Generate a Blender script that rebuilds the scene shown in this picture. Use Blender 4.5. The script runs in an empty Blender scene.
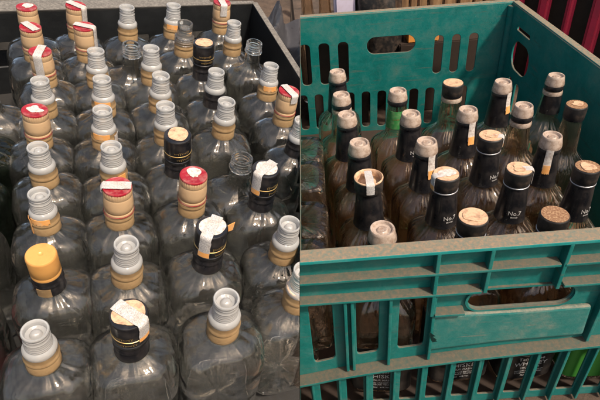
import bpy, bmesh, math, random
from mathutils import Vector, Matrix, noise
random.seed(7)
S = bpy.context.scene
COL = S.collection
PI = math.pi

# ------------------------------------------------------------------ camera, world, sun, exposure
CAM = Vector((0.0, 0.0, 0.642))
RIGHT = Vector((0.99617589, 0.0, -0.08737041))
DOWN = Vector((-0.06896602, -0.61394061, -0.78633365))
FWD = Vector((-0.05364024, 0.78935222, -0.61159284))
cd = bpy.data.cameras.new('camera'); cam = bpy.data.objects.new('camera', cd); COL.objects.link(cam)
m = Matrix((( RIGHT.x, -DOWN.x, -FWD.x, CAM.x), (RIGHT.y, -DOWN.y, -FWD.y, CAM.y), (RIGHT.z, -DOWN.z, -FWD.z, CAM.z), (0, 0, 0, 1)))
cam.matrix_world = m
cd.sensor_width = 36; cd.lens = 36*490/600; cd.clip_start = 0.02; cd.clip_end = 200
S.camera = cam
W = bpy.data.worlds.new('World'); S.world = W; W.use_nodes = True
nt = W.node_tree
sky = nt.nodes.new('ShaderNodeTexSky'); sky.sky_type = 'NISHITA'; sky.sun_disc = False
SUN_EL, SUN_AZ = math.radians(52), math.radians(128)      # azimuth clockwise from +Y
sky.sun_elevation = SUN_EL; sky.sun_rotation = SUN_AZ
sky.air_density = 1.0; sky.dust_density = 3.0; sky.ozone_density = 0.6
bg = nt.nodes['Background']; bg.inputs['Strength'].default_value = 0.14
wb = nt.nodes.new('ShaderNodeMix'); wb.data_type = 'RGBA'; wb.blend_type = 'MULTIPLY'; wb.inputs[0].default_value = 1; wb.inputs[7].default_value = (1.10, .97, .82, 1)
nt.links.new(sky.outputs[0], wb.inputs[6]); nt.links.new(wb.outputs[2], bg.inputs[0])
sl = bpy.data.lights.new('sun', 'SUN'); sl.energy = 3.6; sl.angle = math.radians(5); sl.color = (1, .88, .74)
so = bpy.data.objects.new('sun', sl); COL.objects.link(so)
sd = Vector((math.sin(SUN_AZ)*math.cos(SUN_EL), math.cos(SUN_AZ)*math.cos(SUN_EL), math.sin(SUN_EL)))
so.rotation_euler = sd.to_track_quat('Z', 'Y').to_euler(); so.location = (0.5, -1, 3)
S.view_settings.view_transform = 'Standard'; S.view_settings.look = 'None'
S.view_settings.exposure = 0.5; S.view_settings.gamma = 1
S.cycles.max_bounces = 20; S.cycles.transmission_bounces = 18; S.cycles.transparent_max_bounces = 40
S.cycles.glossy_bounces = 6; S.cycles.diffuse_bounces = 3
S.cycles.caustics_refractive = True; S.cycles.caustics_reflective = False; S.cycles.blur_glossy = 0.2; S.cycles.sample_clamp_indirect = 6

# ------------------------------------------------------------------ materials
def mat(name):
    M_ = bpy.data.materials.new(name); M_.use_nodes = True
    return M_, M_.node_tree, M_.node_tree.nodes['Principled BSDF']
def N(nt, t, **k):
    n = nt.nodes.new(t)
    for a, b in k.items():
        if a in n.inputs: n.inputs[a].default_value = b
        else: setattr(n, a, b)
    return n
def tex(nt, kind='ShaderNodeTexNoise', coord='Object', scale=(1, 1, 1), **k):
    tc = N(nt, 'ShaderNodeTexCoord'); mp = N(nt, 'ShaderNodeMapping'); mp.inputs['Scale'].default_value = scale
    nt.links.new(tc.outputs[coord], mp.inputs[0])
    t = N(nt, kind, **k); nt.links.new(mp.outputs[0], t.inputs['Vector'])
    return t
def ramp(nt, src, stops):
    r = N(nt, 'ShaderNodeValToRGB'); nt.links.new(src, r.inputs[0])
    e = r.color_ramp.elements
    while len(e) < len(stops): e.new(0.5)
    for i, (p, c) in enumerate(stops):
        e[i].position = p; e[i].color = (*c, 1) if len(c) == 3 else c
    return r
def mixc(nt, fac, a, b):
    x = N(nt, 'ShaderNodeMix', data_type='RGBA')
    for v, i in ((fac, 0), (a, 6), (b, 7)):
        if hasattr(v, 'is_output') or isinstance(v, bpy.types.NodeSocket): nt.links.new(v, x.inputs[i])
        elif i == 0: x.inputs[0].default_value = v
        else: x.inputs[i].default_value = (*v, 1)
    return x.outputs[2]
def bump(nt, b, src, strength=.3, dist=.001):
    n = N(nt, 'ShaderNodeBump', Strength=strength, Distance=dist); nt.links.new(src, n.inputs['Height'])
    nt.links.new(n.outputs[0], b.inputs['Normal']); return n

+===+

Starting at the top of the listing above, please restate word for word each line up to and including the one that holds "PI = math.pi", omitting every image.

Generate a Blender script that rebuilds the scene shown in this picture. Use Blender 4.5. The script runs in an empty Blender scene.
import bpy, bmesh, math, random
from mathutils import Vector, Matrix, noise
random.seed(7)
S = bpy.context.scene
COL = S.collection
PI = math.pi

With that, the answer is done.